Investors can wait before taking fresh positions in HCL Tech
The country’s third-largest software exporter grew its revenue by 0.9% sequentially in the June quarter to $2,720 million compared with the expectation of a 2.2% growth. It was also the slowest growth among peers, which delivered around 3-12% growth. The company’s performance was marred by slow offtake in the European region due to transition of projects. Revenue from Europe fell by 3.9% sequentially during the quarter. According to company management, it was more of a quarterly blip than a trend and it expects the growth to resume in the coming quarters.

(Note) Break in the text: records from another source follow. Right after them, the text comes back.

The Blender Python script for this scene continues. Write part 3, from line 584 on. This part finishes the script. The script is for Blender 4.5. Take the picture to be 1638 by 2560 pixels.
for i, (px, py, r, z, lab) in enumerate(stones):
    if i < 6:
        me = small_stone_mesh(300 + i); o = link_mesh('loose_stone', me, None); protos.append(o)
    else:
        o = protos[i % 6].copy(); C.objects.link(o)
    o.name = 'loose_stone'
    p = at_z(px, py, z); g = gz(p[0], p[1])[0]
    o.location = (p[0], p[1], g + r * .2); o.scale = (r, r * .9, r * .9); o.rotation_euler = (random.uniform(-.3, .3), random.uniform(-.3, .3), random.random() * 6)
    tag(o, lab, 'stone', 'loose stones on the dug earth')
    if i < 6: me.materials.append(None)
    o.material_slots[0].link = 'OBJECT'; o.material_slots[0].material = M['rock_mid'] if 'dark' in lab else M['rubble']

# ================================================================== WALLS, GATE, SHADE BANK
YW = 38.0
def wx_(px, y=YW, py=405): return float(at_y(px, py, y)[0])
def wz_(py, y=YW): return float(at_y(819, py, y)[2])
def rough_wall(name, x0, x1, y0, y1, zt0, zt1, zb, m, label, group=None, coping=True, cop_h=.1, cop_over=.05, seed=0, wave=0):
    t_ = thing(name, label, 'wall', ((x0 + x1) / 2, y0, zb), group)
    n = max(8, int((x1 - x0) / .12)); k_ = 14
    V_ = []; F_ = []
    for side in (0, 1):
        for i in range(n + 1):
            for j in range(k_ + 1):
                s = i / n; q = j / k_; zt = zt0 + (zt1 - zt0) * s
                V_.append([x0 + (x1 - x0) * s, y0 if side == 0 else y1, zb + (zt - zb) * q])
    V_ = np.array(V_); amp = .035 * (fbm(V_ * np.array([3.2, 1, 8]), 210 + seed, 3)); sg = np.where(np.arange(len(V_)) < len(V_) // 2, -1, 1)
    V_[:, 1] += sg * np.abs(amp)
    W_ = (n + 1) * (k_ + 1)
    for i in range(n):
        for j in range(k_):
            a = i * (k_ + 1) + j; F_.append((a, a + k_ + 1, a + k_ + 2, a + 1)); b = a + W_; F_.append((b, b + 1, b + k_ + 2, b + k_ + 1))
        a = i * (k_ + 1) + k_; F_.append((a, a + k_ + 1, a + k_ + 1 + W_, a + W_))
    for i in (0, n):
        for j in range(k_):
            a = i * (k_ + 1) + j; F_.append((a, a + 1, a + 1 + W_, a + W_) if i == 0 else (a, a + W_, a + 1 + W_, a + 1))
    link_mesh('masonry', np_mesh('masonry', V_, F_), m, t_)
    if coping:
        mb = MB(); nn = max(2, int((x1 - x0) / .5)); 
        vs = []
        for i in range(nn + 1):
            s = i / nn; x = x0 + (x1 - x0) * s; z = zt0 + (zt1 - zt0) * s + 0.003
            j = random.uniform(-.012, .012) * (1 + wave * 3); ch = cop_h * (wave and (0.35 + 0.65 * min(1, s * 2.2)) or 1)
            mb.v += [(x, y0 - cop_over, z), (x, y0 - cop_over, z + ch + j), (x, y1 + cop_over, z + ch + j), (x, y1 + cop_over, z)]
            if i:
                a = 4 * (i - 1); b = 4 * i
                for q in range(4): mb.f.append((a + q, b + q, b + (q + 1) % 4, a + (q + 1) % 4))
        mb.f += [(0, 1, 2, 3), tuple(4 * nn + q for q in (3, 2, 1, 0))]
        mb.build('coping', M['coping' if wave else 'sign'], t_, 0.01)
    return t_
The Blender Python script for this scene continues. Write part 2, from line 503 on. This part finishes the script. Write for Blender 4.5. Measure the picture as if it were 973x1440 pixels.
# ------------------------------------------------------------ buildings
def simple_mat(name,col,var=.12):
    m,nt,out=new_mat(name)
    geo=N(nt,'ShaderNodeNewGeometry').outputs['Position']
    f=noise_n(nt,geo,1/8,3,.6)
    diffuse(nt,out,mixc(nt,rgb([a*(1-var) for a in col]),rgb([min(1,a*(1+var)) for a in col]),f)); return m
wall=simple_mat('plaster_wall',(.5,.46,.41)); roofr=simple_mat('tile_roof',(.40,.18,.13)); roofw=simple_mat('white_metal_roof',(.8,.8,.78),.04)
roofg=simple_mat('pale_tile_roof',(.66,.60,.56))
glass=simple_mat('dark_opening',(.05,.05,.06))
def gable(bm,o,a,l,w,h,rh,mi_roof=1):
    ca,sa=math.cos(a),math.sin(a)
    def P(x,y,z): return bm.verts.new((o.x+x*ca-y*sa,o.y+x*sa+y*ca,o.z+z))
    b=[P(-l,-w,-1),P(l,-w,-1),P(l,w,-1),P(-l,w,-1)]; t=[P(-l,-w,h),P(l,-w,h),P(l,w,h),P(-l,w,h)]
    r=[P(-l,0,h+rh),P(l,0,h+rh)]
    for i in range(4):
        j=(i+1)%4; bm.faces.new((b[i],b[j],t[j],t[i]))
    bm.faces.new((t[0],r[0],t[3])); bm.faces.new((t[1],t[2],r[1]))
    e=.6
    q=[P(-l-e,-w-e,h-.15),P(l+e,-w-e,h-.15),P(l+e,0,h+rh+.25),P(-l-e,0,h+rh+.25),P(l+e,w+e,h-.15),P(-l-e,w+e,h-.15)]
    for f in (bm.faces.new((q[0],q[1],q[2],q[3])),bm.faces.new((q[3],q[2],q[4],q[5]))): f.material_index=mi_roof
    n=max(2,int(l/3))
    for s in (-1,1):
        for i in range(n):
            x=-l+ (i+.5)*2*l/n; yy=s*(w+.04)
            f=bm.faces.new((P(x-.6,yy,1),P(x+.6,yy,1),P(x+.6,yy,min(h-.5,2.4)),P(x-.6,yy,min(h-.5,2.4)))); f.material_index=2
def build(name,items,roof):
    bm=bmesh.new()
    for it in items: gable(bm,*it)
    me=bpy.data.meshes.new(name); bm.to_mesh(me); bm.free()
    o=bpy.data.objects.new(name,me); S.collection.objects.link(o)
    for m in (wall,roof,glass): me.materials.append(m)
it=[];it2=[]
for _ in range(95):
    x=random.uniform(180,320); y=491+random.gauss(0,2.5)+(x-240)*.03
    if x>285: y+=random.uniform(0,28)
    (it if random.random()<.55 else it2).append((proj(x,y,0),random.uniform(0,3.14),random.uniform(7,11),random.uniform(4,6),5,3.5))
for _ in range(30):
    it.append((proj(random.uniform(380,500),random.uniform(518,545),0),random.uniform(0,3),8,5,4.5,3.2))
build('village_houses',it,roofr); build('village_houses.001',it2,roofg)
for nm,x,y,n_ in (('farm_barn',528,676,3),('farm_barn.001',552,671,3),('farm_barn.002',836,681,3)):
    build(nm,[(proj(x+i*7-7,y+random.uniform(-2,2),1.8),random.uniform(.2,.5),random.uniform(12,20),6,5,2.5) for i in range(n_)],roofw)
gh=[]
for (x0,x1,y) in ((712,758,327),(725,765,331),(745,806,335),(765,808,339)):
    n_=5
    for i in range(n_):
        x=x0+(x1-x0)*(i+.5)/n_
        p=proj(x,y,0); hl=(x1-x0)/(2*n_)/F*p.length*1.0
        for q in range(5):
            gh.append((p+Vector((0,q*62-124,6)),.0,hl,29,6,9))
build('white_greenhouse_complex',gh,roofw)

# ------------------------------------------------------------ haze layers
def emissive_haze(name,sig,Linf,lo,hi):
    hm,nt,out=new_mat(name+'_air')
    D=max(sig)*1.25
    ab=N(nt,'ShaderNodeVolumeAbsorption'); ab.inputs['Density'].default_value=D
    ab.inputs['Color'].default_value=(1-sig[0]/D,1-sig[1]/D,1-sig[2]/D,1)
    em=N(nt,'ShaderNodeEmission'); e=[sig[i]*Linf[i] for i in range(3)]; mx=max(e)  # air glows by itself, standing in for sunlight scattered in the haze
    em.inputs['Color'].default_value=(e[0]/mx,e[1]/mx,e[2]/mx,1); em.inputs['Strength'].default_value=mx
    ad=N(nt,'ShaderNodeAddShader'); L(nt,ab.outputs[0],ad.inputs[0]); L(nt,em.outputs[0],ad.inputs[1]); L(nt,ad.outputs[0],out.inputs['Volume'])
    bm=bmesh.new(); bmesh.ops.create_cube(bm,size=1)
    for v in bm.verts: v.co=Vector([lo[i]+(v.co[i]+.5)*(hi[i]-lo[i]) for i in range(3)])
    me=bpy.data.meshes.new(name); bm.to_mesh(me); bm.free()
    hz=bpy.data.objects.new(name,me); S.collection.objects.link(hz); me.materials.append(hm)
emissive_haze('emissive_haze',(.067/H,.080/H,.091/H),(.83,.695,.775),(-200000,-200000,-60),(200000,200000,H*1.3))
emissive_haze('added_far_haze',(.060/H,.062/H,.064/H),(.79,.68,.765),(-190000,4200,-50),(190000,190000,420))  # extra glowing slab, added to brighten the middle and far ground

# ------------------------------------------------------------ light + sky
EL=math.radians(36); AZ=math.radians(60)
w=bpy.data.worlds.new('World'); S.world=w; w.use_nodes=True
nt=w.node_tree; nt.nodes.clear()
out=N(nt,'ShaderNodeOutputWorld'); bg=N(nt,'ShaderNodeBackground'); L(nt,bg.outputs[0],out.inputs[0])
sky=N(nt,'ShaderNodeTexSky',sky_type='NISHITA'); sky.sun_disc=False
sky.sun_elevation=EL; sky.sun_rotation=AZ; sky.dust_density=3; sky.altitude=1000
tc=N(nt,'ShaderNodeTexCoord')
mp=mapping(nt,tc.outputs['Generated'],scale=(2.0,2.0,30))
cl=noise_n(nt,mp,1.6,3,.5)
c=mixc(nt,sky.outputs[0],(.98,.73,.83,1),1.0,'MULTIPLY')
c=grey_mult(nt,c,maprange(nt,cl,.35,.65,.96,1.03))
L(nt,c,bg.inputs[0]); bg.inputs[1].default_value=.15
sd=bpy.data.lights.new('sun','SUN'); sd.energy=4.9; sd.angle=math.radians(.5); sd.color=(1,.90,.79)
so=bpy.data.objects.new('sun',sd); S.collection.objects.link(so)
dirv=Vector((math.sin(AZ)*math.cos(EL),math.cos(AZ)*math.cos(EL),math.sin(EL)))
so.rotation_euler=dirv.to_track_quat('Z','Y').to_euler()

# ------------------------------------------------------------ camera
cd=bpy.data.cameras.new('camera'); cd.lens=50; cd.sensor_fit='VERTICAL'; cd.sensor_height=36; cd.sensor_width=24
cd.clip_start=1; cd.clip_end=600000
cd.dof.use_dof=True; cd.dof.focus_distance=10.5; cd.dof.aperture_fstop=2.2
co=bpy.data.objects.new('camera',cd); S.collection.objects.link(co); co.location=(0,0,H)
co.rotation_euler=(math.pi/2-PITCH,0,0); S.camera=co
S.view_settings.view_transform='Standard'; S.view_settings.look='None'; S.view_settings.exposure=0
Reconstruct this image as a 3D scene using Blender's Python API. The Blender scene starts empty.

Operating margin fell nearly 80 basis points sequentially to 19.6%, which was around 50 basis points more than what analysts had anticipated following higher selling and administrative expenses.
Despite the weak first quarter of the current fiscal, the company has retained its guidance of a double-digit revenue growth with a margin band of 19-21% for the full year. The management’s confidence can be attributed to the momentum in the deal flow. It bagged deals with a total contract value of $1,664 million during the June quarter. In addition, the sequential net employee addition of 7,522 was on top of a record addition of 9,295 employees in the previous quarter. This reflects a sustained demand visibility.
On the flip side, attrition rate increased sequentially by 190 basis points to 11.8%. The trend was similar to what its peers have reported, hinting at rising competition to recruit talent, which may weigh on the profitability in the next few quarters.
Like HCL Tech, its peers have also shown a sustained deal flow and employee addition for the June quarter. Therefore, its stock performance not only depends upon how quickly it resumes on the growth track but also on whether it can demonstrate faster growth than peers. Until then investors may prefer to wait before taking fresh positions in the stock.